この買収は単なる技術獲得以上の意味を持っていた。それは、チップ設計におけるQualcommの自律性を高め、Appleに匹敵する垂直統合型の開発体制を確立するための戦略的な一手だったのである。ただし皮肉なことに、この野心的な計画は、現在のArm対Qualcomm訴訟という予期せぬ法的課題を引き起こすことになった。
野心的な予測と現実のギャップ
Nuvia買収の取締役会承認を得るため、Amonは年間14億ドルのArm支払い削減という野心的な数字を提示した。この予測は、Snapdragon Xプロセッサがノートパソコン市場で大きなシェアを獲得するという想定に基づいていた。しかし現実には、発売後最初の四半期での販売台数は72万台にとどまり、市場シェアはわずか0.8%に過ぎなかった。
一方、Armは現在の訴訟で、Qualcommが買収後にライセンス契約を再交渉しなかったことで年間5000万ドルの収入を失っていると主張。

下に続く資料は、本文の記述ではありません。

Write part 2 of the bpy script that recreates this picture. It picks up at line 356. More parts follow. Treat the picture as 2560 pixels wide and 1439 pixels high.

さらに、Nuvia買収以前に開発された全設計の破棄を要求している。これに対しQualcommは、Armとのアーキテクチャライセンス契約がNuviaの全ての資産をカバーしていると反論している。
Xenospectrum’s Take
この訴訟の本質は、半導体業界における知的財産権の管理とライセンスビジネスの将来にある。皮肉なことに、Qualcommの野心的な予測が外れ、PC市場でのシェアが低迷していることが、現時点での訴訟規模を5000万ドル程度に抑える結果となった。しかし、もしSnapdragon Xシリーズが今後本格的に市場を獲得した場合、この訴訟の影響は計り知れない。
Armが強硬な姿勢を見せる背景には、同様の戦略を取る企業が現れることへの警戒感がある。訴訟の結果は、テクノロジー業界における知的財産のライセンスモデルの未来を左右する可能性を秘めている。